Panel Splits On Bill For Transgender Rights

18 Mar 2009

A House panel split yesterday on whether to recommend a bill that supporters said would prevent discrimination against transgender people but that opponents, who dubbed the measure the "bathroom bill," said would tear down proper barriers between the sexes.

The House Judiciary Committee voted 10-10 on whether to support the bill. That deadlock means that the committee will offer no recommendation to the whole House on whether it should become law or not. The House is expected to take up the bill next week.

House members say they've received hundreds of e-mails and calls from people opposed to the bill. House Bill 1415 would add "gender identity and expression" to a host of factors that cannot be discriminated against by employers, landlords and others, including age, sex, race, color, marital status, religion, physical or mental disability or national origin.

Proponents said it was a straightforward anti-discrimination measure to protect a vulnerable group in society: those who identify as the gender opposite the one of their birth, some of whom undergo sex-change procedures.

"We had testimony about people who had had stellar job reviews and job performance for years and years and years, and who, when they finally made the choice to act on their gender issues, had been fired," said Rep. Lucy Weber, a Walpole Democrat who spoke for the bill. The outcry against the bill, she said, had "given me a deep sympathy for the people who sought protection."

But opponents painted the bill as opening the door to women's bathrooms and locker rooms to men, including predators and stalkers.

"I ask you: Who's more vulnerable than women and children?" asked Rep. Nancy Elliott, a Merrimack Republican. "And we are putting them at risk."

Elliott described the women's room as a refuge where women go to cry or breast-feed their babies. The bill, she said, would open those doors to men. "We're making it very easy. We've got women in there with their pants down, and there's men in there."

Amherst Republican Rep. Robert Rowe agreed, saying the bill's use of the term "gender identity" is too loose a definition. "Any man could walk into any female changing room, any bathroom," he said.

The vote split largely down party lines, with every Republican on the committee voting against it and all but one Democrat voting for it.

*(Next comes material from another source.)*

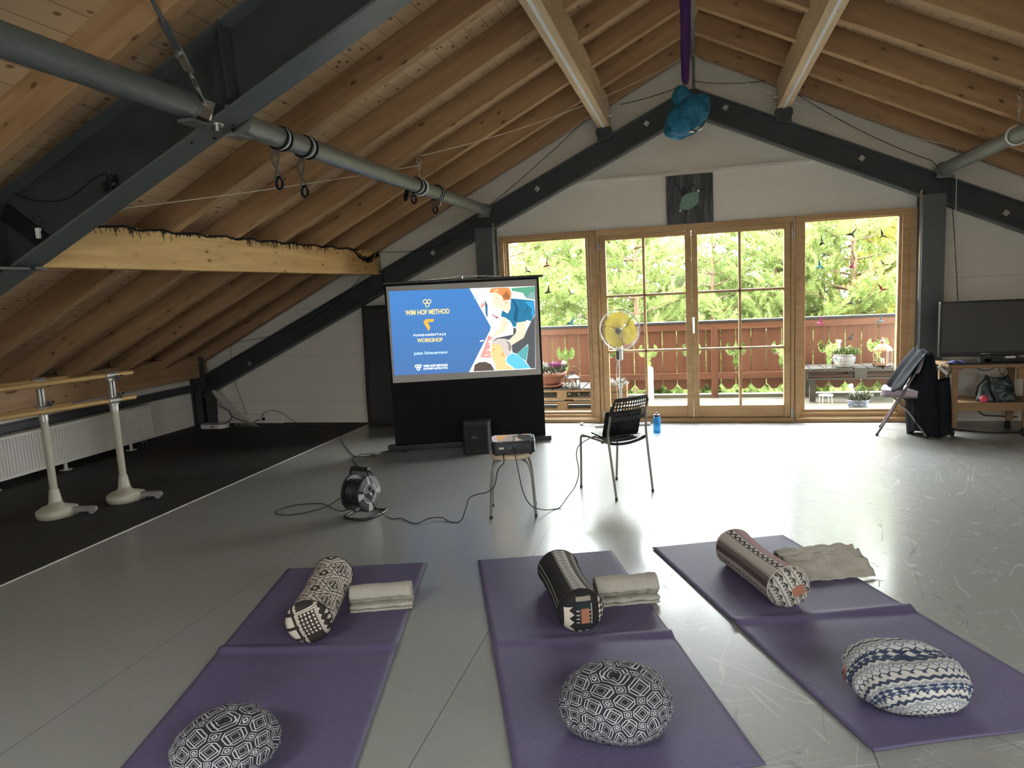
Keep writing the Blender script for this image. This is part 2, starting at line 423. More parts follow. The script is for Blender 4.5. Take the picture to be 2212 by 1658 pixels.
# two main purlins with light lines
for side, nm in ((-1, 'left'), (1, 'right')):
    t = thing('purlin', 'pale square pine beam %s of the ridge with a light strip along its underside' % nm, 'beam', (side * .932, 0, 0), group='long pine beams along the room')
    o = MB().box(-.3, 8.13, -.065, .065, -.145, .145).build('timber', m_purlin, t, bevel=.004)
    o.matrix_local = Matrix(((0, -1, 0, 0), (1, 0, 0, 0), (0, 0, 1, 3.475), (0, 0, 0, 1)))
    MB().box(-.013, .013, -.25, 8.12, 3.322, 3.3305).build('light_strip', m_ledlens, t, 'narrow pale light strip')
    MB().cyl((-side * .065, 8.03, 3.44), (-side * .105, 8.03, 3.44), .012).cyl((-side * .066, 8.03, 3.44), (-side * .074, 8.03, 3.44), .024).build('bolt', m_zinc, t)
# side glulam between the trusses
t = thing('glulam_beam', 'bright yellow knotty glued-timber beam low on the left slope, black garland on its top edge', 'beam', (0, 0, 0), group='long pine beams along the room')
o = MB().box(0, 4.76, -.06, .06, -.142, .142).build('timber', m_glulam, t, bevel=.004)
o.matrix_local = Matrix(((0, -1, 0, -3.81), (1, 0, 0, 3.36), (0, 0, 1, 2.022), (0, 0, 0, 1)))
o = MB().box(0, 3.2, -.06, .06, -.142, .142).build('timber', m_glulam, t, bevel=.004)
o.matrix_local = Matrix(((0, -1, 0, -3.81), (1, 0, 0, -.2), (0, 0, 1, 2.022), (0, 0, 0, 1)))
o = beamo('purlin', (3.81, 3.36, 2.022), (3.81, 8.12, 2.022), .12, .284, m_glulam, (0, 0, 1))
tag(o, 'glued-timber beam low on the right roof slope beyond the right roof pipe', 'beam', 'long pine beams along the room')
# wall plate at the left eave
o = beamo('eave_board', (-6.47, -3.9, .81), (-6.47, 8.15, .81), .1, .30, m_rafter, (0, 0, 1)); tag(o, 'brown timber wall plate where the left roof slope meets the low wall', 'beam')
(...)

The Democratic dissenter, Manchester Rep. David Nixon, said he believed that transgender people should already be protected under a proper reading of anti-discrimination laws against sex. He decried the tactics of some of the bill's opponents and said he would "reluctantly join with those who, in my opinion, have carried on very unfair, very misleading, very disparaging and destructive tactics."

Hopkinton Democratic Rep. Gary Richardson noted that while most people are born with either two X chromosomes - women - or an X and a Y chromosome - men - there are people who are born with different combinations, such as XXY.

"The question is are we going to allow discrimination against those people" Richardson said. And he scoffed at the idea that the bill would drastically change life in New Hampshire's bathrooms.

"Where do you think these people are going to the bathroom now?" he asked. "They're going to the restroom like the rest of us."

Thirteen states have laws banning discrimination based on transgender status, according to the Transgender Law Policy Institute.